I already had tried and stated some of the things about the demo that make this game about ten times better than the original Stuntman game.  Notably: there’s a couple ways that you can play through the stunt completely (not quite sandboxing it, but close enough) either by switching to easy mode which gives you the opportunity to miss more stunts, or as long as you don’t miss a critical jump or the like, you can continue even knowing that you failed.  In order to clear a stunt, you still have to play through the entire stunt without missing 5 required stunts, but getting there is much less of a pain than it was in the first game.  Playing through a few more levels, the timing feels a bit more comfortable as the game encourages you more to score more via chaining stunts instead of just finishing a stunt and moving on.  They add motorcycles that can wheelie and also slide under low obstacles.  You can still put together your own stunt courses as well as a challenge mode where you have to meet certain requirements with the course you built (similar to TrackMania’s Puzzle modes).  There seems to be a lot more ‘pick and go’ options as well.

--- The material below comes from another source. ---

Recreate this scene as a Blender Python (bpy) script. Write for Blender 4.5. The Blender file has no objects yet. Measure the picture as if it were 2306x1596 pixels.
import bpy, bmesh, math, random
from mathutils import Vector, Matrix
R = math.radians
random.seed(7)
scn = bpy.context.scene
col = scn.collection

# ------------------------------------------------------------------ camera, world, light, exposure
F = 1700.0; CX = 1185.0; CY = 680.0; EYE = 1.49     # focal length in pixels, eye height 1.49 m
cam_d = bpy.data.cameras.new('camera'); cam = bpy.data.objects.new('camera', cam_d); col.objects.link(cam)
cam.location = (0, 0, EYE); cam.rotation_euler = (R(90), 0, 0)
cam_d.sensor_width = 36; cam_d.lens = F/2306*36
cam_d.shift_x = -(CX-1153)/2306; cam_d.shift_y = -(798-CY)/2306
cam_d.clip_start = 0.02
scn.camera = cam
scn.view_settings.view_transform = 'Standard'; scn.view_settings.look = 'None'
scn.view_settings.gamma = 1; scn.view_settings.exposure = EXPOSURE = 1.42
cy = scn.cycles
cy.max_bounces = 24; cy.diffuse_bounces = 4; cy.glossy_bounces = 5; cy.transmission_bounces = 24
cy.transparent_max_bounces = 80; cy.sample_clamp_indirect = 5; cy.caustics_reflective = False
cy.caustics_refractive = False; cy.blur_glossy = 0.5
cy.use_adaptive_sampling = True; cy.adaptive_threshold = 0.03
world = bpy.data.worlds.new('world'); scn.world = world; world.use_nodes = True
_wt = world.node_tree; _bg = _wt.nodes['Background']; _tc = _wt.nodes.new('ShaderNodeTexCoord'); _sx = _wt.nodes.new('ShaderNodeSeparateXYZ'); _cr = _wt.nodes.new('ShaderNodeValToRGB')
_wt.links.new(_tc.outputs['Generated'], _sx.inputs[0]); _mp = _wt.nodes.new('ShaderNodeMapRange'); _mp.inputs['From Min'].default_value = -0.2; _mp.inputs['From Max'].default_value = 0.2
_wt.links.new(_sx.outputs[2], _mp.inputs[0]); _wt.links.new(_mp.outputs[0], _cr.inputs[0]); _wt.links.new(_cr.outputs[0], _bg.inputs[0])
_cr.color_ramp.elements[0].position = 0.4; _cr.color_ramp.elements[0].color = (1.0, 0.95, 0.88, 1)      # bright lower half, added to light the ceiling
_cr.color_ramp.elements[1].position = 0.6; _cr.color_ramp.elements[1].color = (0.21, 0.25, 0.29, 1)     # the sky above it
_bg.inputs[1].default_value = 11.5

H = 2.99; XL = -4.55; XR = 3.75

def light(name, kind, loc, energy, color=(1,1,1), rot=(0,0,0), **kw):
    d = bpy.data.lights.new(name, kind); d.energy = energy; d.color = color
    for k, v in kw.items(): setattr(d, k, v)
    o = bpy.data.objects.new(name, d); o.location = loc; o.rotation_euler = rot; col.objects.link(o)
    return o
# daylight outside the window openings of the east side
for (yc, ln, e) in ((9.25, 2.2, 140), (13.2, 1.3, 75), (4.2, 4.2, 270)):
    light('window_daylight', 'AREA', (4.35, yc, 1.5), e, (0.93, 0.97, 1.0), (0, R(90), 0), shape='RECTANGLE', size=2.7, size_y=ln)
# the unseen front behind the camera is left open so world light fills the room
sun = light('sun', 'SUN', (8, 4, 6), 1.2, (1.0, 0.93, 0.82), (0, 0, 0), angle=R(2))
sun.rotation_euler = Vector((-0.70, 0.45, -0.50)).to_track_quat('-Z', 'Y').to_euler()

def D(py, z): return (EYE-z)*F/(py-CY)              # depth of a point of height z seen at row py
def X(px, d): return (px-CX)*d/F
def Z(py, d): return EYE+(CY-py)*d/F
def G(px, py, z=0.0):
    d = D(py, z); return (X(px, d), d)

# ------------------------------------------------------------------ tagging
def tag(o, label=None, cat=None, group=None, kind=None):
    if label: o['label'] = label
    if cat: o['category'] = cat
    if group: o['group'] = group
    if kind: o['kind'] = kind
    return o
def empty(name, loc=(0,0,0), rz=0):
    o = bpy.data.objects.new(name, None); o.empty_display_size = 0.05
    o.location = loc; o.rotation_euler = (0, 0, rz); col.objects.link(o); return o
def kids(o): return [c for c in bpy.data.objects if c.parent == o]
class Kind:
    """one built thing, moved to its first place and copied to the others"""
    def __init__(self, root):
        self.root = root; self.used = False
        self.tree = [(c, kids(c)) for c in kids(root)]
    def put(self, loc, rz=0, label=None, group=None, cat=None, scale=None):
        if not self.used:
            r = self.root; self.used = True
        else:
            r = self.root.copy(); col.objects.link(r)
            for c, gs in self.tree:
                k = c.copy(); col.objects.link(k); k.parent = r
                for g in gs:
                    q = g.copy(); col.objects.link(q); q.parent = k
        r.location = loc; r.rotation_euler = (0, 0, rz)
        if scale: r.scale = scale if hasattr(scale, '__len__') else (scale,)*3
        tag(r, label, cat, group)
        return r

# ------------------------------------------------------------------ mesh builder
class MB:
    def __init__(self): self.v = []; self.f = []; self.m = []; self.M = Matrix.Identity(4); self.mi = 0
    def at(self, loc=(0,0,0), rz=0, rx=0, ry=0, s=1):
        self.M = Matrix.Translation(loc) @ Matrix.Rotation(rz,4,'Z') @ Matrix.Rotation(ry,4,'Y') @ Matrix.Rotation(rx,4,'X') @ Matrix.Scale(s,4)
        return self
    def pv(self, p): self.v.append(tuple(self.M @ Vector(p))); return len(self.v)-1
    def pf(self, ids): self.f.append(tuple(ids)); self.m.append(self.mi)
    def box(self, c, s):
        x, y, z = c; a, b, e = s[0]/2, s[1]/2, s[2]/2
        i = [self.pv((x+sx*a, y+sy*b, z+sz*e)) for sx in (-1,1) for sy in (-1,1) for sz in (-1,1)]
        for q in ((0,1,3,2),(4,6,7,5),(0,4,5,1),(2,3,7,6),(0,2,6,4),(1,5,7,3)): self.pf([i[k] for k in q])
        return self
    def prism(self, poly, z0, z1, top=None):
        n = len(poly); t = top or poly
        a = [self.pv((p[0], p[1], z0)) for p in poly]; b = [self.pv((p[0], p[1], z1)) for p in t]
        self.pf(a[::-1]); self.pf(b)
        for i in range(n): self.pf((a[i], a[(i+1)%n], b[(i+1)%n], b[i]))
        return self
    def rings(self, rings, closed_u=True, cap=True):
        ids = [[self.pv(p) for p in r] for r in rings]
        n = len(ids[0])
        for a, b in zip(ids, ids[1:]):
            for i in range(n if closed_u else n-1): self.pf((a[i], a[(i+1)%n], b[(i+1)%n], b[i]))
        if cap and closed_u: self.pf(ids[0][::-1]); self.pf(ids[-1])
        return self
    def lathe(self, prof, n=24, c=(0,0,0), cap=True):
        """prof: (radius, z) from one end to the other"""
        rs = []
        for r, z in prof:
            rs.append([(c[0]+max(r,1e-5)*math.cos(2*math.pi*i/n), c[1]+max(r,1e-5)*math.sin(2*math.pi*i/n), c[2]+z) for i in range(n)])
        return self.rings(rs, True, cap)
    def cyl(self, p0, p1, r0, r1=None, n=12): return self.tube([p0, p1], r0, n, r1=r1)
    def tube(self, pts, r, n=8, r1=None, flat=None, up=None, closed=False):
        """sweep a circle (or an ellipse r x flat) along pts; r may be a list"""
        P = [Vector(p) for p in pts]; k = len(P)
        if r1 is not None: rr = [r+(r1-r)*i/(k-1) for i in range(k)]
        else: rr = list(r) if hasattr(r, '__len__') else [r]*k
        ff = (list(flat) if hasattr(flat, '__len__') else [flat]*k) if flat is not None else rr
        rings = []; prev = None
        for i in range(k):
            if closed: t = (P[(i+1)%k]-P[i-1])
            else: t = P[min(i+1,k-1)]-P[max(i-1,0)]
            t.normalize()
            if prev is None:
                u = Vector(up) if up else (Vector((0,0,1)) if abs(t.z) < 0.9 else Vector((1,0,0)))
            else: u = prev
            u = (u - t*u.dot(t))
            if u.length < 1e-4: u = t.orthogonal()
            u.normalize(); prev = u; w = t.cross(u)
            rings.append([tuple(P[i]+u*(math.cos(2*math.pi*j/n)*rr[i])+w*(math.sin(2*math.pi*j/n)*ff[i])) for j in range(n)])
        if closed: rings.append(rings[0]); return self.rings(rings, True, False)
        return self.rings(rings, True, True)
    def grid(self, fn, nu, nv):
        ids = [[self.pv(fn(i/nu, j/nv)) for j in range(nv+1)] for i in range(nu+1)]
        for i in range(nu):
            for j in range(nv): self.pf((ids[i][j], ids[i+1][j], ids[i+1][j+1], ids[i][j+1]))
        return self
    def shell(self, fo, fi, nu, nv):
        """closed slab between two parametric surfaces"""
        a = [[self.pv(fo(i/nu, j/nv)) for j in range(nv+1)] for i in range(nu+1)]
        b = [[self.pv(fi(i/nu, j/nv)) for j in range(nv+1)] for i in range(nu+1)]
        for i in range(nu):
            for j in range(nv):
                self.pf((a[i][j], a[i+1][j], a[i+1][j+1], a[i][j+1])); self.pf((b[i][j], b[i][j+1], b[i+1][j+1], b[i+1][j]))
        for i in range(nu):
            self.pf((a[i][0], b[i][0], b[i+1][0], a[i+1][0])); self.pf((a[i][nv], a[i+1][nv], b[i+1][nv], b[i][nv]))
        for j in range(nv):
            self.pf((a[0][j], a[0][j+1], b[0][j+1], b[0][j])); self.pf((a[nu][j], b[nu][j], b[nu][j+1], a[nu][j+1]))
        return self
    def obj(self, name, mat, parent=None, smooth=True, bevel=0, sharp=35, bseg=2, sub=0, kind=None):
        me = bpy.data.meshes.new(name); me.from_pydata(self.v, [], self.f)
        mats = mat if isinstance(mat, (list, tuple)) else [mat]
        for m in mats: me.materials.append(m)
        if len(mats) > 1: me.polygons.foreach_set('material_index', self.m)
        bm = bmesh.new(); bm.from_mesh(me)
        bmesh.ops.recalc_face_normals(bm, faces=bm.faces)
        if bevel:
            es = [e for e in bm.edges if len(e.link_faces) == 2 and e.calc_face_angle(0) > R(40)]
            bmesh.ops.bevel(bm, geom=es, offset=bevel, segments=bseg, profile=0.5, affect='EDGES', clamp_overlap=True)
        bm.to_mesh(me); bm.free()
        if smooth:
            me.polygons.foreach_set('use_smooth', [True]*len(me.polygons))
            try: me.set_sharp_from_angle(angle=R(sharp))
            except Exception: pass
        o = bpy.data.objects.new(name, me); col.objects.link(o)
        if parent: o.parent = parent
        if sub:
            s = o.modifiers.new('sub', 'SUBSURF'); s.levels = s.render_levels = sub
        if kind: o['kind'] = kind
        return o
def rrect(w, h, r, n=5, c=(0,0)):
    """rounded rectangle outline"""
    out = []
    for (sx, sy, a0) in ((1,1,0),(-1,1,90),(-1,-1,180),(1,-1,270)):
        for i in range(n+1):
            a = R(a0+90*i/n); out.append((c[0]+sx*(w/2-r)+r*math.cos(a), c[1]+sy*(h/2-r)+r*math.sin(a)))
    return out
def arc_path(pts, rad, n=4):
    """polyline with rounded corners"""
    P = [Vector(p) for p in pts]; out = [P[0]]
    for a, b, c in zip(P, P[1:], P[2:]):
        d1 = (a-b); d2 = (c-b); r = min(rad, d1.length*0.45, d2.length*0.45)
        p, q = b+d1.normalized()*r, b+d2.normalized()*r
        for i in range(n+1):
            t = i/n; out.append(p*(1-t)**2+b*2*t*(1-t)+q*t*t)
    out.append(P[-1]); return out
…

The only concern I have presently is that there’s a total of 6 movies with 6 scenes in the game, so I’m hoping its not too short.  It does look like you can’t just wimp through all the stunts; movies don’t get unlocked until you achieve a certain ranking and that can only be improved by gaining better score ratings on individual scenes.  I haven’t had this problem yet of having to go back to do better, as I only got through the first movie last night, but I don’t expect this to be a critical show stopper (eg I doubt its the case that you can’t do the last movie if you haven’t 5-starred all the previous stunts).